Cortaba y cosía exclusivamente para damas y niñas, asì decía en un cartel en la sala para evitar preguntas. Le cosìa a las mujeres del vecindario.

En el sector La Alameda Crespo de la calle Comercio de Villa de Cura, estado Aragua, en Venezuela, manejaba ella una clientela fija que le encargaban ropa hecha a la medida, recuerdo que fue recomendada por el “Negro Testamar”, el reparador de sombreros. Todas las chicas trabajadoras de bares en la Alameda fueron siempre buena paga, cancelaban de contado. Yo lograba hasta propinas por llevar la ropa que les mandaba mi vieja. No una, sino varias veces me tocaba llevar en una petaca los trabajos de costura. Recuerdo que como yo era un mozuelo de apenas 12 años tenía impedido la entrada a los botiquines que había en ese lugar de tolerancia.

Uno de los botiquines regentado por un viejo italiano lo frecuentaba los fines de semana una galería de mujeres de vida sibarita; se podía oír desde afuera la estridente música de un pianito de manilla accionado por un sordo gozòn llamado Víctor Criollo, moliendo merengues, bambucos y pasodobles, y voces de hombres y mujeres disfrutando. Muchas veces el ambiente quedaba callado.

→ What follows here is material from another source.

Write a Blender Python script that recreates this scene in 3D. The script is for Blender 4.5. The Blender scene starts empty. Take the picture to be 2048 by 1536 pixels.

Resulta que yo, muchacho curioso, me sentaba en la acera, con el azafate apoyado en las piernas, a mirar extasiado por debajo de un par de portezuelas batientes que estaban en la puerta, igual a las que usan las tabernas en las películas del oeste americano.  Me quedaba un buen rato mirando bailar apechugadas a las parejas en el salón. Mientras que por abajo salía un penetrante olor a “perfume de gardenia” bastante seductor. Yo me emocionaba porque algunas damiselas cuando salìan del local me picaban el ojo.

No importaba  al regresar a casa que  me esperara mi mamá con una tremenda reprimenda, porque creía me había entretenido jugando metra o pelota en la calle. Para evitar demoras echaba a correr. Urdí una salida, pues le decía que la cliente a quien llamaban por mal nombre "La Recorrida",  estaba ocupada en su pieza y la debía esperar sentadito en la acera para que me cancelara el importe de la ropa. Era el único modo de poder salvarme de una pela en los gozosos tiempos de mi infancia.